A style note: In the discussions of the list items, I use italics for the expressions I think are most likely authorial, in either Q2 or F1. I also occasionally use italics in the ordinary way, such as for stress. I use "quotation marks" for expressions that I think are not authorial, in either Q2 or F1. I also occasionally use quotation marks in the ordinary way.

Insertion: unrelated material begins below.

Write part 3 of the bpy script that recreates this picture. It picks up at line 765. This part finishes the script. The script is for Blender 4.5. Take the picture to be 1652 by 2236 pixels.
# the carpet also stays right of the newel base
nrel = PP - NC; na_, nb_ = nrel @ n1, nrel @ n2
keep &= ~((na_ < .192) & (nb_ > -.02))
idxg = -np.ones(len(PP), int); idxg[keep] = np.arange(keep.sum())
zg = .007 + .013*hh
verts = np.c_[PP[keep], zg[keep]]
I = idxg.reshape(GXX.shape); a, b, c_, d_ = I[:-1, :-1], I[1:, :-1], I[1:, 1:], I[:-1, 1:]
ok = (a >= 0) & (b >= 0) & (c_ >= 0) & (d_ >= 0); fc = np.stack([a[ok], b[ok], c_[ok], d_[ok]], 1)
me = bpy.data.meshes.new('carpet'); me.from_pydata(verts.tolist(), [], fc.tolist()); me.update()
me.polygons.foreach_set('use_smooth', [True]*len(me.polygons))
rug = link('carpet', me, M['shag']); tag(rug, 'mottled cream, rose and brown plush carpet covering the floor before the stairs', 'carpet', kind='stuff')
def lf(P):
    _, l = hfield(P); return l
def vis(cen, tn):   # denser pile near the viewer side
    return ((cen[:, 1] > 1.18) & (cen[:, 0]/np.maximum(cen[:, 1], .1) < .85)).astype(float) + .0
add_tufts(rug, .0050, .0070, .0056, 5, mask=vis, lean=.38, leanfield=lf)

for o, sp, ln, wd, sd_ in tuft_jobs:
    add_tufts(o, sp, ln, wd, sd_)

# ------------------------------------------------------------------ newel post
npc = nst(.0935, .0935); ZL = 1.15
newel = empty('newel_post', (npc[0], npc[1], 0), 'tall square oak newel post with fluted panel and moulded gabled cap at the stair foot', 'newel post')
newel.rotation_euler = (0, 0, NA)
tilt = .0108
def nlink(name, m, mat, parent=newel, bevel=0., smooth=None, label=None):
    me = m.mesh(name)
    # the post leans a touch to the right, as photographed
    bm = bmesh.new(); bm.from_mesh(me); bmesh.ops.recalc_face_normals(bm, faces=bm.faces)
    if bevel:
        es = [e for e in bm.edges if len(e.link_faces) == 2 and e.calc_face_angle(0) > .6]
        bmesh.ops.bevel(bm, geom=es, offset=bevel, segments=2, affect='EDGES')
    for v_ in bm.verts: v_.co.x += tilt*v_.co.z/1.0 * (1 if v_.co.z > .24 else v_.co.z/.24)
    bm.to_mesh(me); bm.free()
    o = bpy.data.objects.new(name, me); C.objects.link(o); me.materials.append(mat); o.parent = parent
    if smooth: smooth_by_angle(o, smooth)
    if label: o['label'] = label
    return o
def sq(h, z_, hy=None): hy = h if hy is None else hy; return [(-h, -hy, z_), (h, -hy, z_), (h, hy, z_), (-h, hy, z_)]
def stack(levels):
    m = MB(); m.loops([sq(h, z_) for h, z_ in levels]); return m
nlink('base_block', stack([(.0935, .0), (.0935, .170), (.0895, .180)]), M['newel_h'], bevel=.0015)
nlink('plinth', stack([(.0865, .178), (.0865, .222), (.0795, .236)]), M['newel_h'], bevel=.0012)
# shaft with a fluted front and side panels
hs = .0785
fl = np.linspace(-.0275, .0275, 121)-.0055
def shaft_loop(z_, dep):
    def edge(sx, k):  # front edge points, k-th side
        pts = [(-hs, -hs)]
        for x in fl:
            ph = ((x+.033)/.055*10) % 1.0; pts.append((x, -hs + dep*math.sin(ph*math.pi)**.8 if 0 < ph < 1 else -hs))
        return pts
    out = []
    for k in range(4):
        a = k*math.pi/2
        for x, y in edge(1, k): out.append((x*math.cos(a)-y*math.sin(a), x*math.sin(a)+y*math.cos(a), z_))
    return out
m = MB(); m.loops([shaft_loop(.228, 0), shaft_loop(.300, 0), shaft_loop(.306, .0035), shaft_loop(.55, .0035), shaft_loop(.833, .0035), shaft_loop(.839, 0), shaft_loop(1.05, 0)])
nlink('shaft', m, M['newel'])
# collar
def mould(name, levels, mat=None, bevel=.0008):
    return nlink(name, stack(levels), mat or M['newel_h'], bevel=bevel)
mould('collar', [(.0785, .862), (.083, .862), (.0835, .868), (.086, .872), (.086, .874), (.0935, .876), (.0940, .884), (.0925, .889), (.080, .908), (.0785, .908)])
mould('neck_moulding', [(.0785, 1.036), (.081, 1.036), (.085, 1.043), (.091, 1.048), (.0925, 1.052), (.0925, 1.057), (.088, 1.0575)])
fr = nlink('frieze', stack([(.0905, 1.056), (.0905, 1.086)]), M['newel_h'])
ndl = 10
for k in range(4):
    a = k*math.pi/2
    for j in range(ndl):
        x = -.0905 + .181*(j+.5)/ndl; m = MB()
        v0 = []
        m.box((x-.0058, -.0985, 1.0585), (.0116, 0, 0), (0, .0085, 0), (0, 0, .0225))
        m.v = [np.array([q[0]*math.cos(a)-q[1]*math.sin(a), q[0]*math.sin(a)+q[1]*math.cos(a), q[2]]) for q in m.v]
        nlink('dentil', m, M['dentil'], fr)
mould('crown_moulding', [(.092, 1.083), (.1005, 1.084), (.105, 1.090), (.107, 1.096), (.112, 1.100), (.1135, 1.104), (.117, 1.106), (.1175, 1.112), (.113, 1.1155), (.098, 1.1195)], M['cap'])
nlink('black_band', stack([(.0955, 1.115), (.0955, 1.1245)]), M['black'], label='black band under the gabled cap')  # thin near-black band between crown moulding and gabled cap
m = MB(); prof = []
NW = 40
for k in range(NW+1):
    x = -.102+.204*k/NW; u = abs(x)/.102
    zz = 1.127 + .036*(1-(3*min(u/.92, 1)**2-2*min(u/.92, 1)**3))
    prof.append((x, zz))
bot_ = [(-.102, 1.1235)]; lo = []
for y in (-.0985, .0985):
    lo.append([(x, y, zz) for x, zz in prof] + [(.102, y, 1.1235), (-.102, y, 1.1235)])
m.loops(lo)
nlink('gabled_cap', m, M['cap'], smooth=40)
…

Then, since Hamlet is a playscript, of course, I generally offer a comment about acting the various words. It's vital that Hamlet be actable, and Shakespeare undoubtedly wrote it with playability as the highest priority. A play that didn't play was of no value to him or his company. This fundamental point is almost universally ignored by academic scholars from the field of literature, who approach the play as if it were merely an essay, to sit at a desk and read, and who then find themselves stumped by words and phrases that are clear enough when action is taken into account. Consideration of the actions that are reasonably associated with the various playtext words is an aspect that can't be neglected in any good presentation of Hamlet. The associated gesture for a word in the playscript can often be a powerful indicator of which wording is correct to the author, between the Second Quarto and the First Folio. After all, Shakespeare himself wrote, using his Hamlet character: "suit the action to the word, the word to the action."